Wednesday, May 01, 2013

The Great Migrations



I was leaving the South
To fling myself into the unknown….
I was taking a part of the South
To transplant in alien soil,
To see if it could grow differently,
If it could drink of new and cool rains,
Bend in strange winds,
Respond to the warmth of other suns
And, perhaps to bloom.
                        —Richard Wright 
This is the first page of Isabel Wilkerson’s book The Warmth of Other SunsI started reading it last night, and at 538 pages, I’m not sure I’ll read the entire book.  But so far, I’ve found it very moving.  Between the years of 1915-1970, “six millions black southerners left the land of their forefathers and fanned out across the country for an uncertain existence in nearly every other corner of America.”  Historians called it the Great Migration.  On some level I vaguely knew this, but I hadn't attached this movement from the south to the concept of migration.  I didn't know the vast numbers.  Moving is an interesting change; migration is a leap.  Fifteen pages into Wilkerson’s book, I felt as if I had important new information about how this country developed.   
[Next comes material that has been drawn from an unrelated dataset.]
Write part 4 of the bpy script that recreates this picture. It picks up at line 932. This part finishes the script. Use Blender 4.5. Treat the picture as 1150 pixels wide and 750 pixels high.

The initial quotation from Wright spoke to me personally.  In the last year I’ve studied the history of my own family which appears to be entirely Irish in its origins.  I’ve read some 19th  century Irish history.  I (and most Americans) come from people who flung themselves into the unknown hoping to be nurtured by the warmth of other suns.  There is much to relate to.  But I am expecting to find that those with dark skins found it more difficult to transplant themselves in alien soil than those of us who are “white.”

Still, many of our ancestors shared a common motivation.  Wilkerson concludes an early section with this: 
The actions of the people in this book were both universal and distinctly American.  Their migration was a response to an economic and social structure not of their making.  They did what humans have done for centuries when life became untenable….They left.